Abandoned Amusements
iPhone / Style de vie
Explore abandoned and endangered childhood objects in the urban environment. The app helps document outdoor play equipment that has been left unmaintained, fallen out of use, or is gradually disappearing from yards, parks, and public spaces. Here, you can collect and organize data about swings, carousels, slides, sandboxes, climbing frames, and other play structures that were once part of everyday life.
The purpose of the app is not only to save photos, but also to create a complete record for each object. For every find, you can specify the type of structure, material, condition, approximate installation period, location, possible reasons for abandonment, and other details important to the archive. Special attention is given to visual documentation: the app allows you to attach image and add notes in order to preserve not only the appearance of the object, but also the context of its existence.
The app is suitable for documentarians, urban researchers, photographers, authors of archival projects, and anyone interested in the memory of public spaces. It helps turn scattered observations into a system. Instead of a loose collection of images, the user gets a structured database where objects can be compared, their condition can be tracked, and the broader picture of the collected material can be understood.
Within the archive, you can analyze the collection by object condition, structure type, and material. This makes it easier to see which forms of equipment are more common, which materials are less well preserved, and which categories of objects disappear more quickly.

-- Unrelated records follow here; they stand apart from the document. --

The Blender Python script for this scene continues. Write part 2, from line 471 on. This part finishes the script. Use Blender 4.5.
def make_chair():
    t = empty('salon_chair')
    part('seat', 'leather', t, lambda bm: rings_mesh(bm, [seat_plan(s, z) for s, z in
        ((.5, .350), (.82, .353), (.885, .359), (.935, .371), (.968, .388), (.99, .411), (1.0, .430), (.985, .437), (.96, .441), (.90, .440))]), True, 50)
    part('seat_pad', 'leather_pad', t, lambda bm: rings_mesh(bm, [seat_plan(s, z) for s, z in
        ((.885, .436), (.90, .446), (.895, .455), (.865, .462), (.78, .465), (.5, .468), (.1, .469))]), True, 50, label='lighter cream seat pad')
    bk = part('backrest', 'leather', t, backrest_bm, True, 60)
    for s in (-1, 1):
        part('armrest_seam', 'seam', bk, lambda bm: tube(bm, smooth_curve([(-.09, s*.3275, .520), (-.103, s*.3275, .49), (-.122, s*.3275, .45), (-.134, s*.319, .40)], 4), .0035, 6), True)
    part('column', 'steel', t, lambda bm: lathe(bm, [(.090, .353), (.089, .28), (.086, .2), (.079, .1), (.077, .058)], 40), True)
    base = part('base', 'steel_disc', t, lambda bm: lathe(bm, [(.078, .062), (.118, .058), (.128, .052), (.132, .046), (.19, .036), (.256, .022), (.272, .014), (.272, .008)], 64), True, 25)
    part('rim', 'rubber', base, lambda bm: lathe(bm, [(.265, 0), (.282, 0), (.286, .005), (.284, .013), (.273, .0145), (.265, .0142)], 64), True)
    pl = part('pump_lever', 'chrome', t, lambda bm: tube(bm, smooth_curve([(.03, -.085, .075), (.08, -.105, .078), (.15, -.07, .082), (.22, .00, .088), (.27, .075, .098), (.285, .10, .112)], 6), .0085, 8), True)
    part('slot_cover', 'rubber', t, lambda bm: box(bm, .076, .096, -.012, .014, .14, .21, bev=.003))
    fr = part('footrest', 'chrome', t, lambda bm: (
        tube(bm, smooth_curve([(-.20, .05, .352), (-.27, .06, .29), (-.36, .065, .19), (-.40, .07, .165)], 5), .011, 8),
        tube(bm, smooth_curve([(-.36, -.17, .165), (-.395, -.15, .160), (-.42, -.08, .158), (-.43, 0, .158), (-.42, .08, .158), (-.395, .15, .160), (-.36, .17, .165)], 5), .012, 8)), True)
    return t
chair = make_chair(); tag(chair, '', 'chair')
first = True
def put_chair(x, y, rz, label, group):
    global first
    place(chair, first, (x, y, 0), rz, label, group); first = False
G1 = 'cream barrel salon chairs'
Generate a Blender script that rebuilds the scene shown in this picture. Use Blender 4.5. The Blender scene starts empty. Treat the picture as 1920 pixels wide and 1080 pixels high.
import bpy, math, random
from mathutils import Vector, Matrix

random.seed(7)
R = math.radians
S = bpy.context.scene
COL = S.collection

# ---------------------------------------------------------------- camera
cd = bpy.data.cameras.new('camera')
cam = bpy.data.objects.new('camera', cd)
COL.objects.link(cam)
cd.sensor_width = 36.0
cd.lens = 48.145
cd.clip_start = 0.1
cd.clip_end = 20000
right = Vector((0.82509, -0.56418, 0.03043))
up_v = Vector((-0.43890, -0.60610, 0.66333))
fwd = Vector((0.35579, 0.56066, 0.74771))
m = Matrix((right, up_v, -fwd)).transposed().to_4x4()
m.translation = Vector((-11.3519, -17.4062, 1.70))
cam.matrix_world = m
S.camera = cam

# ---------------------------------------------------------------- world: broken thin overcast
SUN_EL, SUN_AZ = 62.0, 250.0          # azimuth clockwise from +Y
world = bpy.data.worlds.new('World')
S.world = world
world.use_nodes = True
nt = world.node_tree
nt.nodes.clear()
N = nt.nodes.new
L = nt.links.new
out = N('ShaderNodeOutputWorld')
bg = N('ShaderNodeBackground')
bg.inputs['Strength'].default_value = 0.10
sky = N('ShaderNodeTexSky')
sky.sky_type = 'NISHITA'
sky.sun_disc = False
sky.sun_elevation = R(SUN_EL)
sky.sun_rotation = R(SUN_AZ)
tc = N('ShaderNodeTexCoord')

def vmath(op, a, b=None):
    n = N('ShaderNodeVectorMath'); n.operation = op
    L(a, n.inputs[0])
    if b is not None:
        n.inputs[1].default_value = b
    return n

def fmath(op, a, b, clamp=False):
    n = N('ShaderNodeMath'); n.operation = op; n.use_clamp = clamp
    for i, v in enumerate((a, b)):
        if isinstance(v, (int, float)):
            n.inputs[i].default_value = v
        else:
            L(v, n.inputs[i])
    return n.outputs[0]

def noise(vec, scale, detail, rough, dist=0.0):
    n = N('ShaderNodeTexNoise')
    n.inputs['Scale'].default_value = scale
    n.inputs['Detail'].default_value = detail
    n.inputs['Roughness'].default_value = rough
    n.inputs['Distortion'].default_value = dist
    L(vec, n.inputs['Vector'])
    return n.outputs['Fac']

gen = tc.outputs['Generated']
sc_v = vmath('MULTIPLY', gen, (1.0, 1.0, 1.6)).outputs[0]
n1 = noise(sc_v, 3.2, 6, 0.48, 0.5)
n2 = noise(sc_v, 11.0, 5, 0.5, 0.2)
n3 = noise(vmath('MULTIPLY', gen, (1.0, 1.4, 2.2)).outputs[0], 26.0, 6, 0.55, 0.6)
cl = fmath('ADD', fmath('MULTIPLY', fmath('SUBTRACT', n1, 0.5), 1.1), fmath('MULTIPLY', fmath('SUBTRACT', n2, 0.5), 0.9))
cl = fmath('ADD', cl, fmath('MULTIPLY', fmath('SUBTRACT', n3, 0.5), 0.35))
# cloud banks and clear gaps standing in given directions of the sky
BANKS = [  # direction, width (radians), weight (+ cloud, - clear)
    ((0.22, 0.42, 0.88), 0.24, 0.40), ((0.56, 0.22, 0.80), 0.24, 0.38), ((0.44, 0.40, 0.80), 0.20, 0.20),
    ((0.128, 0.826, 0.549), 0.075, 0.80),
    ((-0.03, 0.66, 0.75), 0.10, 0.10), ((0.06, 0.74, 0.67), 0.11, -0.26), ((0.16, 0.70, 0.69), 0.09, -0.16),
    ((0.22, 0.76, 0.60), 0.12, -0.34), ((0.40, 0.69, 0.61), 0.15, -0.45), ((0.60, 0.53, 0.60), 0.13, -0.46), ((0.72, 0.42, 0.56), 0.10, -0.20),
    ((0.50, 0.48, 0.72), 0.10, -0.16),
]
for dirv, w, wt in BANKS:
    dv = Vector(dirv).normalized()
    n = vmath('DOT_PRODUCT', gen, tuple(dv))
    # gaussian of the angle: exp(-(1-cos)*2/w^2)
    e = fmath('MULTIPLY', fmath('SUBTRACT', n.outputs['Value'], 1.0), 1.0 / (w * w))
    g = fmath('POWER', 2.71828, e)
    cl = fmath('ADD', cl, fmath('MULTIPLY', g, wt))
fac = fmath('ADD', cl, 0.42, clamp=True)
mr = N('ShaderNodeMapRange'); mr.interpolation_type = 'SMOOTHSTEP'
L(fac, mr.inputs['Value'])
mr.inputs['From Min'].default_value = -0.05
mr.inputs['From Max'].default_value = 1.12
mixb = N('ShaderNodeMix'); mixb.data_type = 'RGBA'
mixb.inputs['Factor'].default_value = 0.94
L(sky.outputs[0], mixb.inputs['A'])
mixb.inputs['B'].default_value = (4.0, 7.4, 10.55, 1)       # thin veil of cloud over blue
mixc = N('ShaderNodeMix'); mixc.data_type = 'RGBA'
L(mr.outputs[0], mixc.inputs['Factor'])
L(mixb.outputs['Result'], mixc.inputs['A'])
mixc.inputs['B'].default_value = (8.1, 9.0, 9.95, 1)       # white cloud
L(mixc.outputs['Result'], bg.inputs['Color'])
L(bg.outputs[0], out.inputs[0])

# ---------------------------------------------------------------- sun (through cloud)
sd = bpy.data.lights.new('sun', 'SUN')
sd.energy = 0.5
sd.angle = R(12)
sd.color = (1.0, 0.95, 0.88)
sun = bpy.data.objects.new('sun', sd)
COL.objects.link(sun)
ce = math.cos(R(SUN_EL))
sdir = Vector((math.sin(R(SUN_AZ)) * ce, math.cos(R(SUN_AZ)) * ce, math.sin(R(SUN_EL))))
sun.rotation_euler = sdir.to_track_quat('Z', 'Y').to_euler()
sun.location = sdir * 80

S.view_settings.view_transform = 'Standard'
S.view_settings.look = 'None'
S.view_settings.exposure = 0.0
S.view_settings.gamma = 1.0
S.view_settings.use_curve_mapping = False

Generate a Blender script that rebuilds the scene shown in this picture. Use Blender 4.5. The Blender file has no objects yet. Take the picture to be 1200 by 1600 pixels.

The timeline section allows finds to be grouped by era and helps reveal how the city’s play landscape has changed, from older metal structures to more recent courtyard playground complexes.
Object records can also include historical notes and references to a district, a yard, or a specific place where entire generations spent their childhood. This approach makes the archive not only a cataloging tool, but also a way to document an environment that often disappears without a trace.